(Scripts that build scenes)
○ ○ ○ ○ ○ ○ ○

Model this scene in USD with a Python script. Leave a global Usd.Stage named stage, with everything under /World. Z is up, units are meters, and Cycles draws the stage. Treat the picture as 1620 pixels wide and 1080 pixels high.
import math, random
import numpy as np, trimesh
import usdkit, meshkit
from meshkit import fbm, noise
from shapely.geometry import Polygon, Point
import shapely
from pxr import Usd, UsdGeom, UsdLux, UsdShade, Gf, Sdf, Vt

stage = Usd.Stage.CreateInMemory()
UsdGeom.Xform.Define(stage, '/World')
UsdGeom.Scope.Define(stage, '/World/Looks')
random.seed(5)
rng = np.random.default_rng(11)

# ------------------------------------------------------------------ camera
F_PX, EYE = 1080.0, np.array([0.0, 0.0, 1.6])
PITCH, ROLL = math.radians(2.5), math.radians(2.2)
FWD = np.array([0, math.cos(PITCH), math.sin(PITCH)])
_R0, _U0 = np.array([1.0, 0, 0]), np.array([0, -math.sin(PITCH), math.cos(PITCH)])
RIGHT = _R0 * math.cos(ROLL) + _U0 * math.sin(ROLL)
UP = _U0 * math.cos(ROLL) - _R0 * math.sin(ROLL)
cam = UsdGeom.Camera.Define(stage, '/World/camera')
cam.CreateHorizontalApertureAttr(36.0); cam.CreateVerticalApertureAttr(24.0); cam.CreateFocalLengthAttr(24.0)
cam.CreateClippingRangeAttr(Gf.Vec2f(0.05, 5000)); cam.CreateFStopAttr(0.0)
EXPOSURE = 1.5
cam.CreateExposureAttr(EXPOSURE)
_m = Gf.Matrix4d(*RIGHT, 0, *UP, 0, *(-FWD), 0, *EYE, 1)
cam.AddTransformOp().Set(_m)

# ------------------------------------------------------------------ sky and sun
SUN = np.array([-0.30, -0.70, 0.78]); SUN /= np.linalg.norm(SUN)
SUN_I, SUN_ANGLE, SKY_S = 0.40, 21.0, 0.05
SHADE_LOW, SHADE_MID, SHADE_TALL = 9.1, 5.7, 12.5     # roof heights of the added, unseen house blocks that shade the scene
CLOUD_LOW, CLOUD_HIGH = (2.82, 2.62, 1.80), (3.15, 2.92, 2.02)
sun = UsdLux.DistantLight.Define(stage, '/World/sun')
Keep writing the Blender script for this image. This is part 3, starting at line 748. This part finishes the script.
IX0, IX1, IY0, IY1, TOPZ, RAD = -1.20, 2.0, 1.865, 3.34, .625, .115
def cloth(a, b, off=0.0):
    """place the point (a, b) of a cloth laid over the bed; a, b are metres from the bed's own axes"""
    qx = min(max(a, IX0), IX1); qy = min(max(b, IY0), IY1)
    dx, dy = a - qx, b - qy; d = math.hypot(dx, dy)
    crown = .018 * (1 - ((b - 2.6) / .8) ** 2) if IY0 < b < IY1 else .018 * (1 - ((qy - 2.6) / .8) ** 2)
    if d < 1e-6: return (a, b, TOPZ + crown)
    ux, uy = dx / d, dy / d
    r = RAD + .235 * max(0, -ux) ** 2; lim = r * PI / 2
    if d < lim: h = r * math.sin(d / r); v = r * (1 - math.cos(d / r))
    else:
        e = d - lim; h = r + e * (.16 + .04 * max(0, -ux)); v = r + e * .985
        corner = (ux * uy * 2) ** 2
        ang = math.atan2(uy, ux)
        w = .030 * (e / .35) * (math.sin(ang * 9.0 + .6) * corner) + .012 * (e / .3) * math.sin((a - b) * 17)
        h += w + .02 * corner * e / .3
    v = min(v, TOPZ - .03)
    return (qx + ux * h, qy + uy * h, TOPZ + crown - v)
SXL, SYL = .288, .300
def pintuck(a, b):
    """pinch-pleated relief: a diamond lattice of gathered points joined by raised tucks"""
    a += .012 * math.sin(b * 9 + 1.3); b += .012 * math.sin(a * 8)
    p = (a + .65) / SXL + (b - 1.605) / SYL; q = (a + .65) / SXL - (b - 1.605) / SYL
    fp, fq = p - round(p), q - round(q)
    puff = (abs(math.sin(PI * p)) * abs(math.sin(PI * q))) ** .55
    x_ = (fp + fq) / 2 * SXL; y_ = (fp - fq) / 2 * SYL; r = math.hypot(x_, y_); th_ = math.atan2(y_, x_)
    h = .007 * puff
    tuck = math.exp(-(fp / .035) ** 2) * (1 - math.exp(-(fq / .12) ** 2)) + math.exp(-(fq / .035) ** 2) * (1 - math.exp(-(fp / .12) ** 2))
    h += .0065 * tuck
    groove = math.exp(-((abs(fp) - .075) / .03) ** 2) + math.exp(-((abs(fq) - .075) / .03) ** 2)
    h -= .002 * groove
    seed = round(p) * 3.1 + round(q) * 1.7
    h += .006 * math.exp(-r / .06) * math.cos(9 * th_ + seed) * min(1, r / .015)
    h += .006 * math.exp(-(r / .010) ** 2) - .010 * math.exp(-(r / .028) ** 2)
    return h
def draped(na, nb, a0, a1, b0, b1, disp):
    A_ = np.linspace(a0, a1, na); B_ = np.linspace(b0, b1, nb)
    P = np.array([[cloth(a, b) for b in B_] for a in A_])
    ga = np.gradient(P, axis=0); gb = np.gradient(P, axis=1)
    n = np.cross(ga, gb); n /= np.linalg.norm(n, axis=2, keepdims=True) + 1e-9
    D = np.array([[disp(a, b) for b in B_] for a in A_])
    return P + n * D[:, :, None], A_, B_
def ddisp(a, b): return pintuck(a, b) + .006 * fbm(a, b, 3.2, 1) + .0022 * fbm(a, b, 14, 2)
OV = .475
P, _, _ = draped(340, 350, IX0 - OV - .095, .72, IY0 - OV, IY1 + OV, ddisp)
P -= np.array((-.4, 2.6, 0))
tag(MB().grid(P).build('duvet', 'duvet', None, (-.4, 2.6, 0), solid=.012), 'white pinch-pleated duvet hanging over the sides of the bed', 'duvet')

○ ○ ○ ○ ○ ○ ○

Everything from the first line through the line containing "rng = np.random.default_rng(11)" should be quoted exactly, and nothing beyond it.

Solution for this task:
Model this scene in USD with a Python script. Leave a global Usd.Stage named stage, with everything under /World. Z is up, units are meters, and Cycles draws the stage. Treat the picture as 1620 pixels wide and 1080 pixels high.
import math, random
import numpy as np, trimesh
import usdkit, meshkit
from meshkit import fbm, noise
from shapely.geometry import Polygon, Point
import shapely
from pxr import Usd, UsdGeom, UsdLux, UsdShade, Gf, Sdf, Vt

stage = Usd.Stage.CreateInMemory()
UsdGeom.Xform.Define(stage, '/World')
UsdGeom.Scope.Define(stage, '/World/Looks')
random.seed(5)
rng = np.random.default_rng(11)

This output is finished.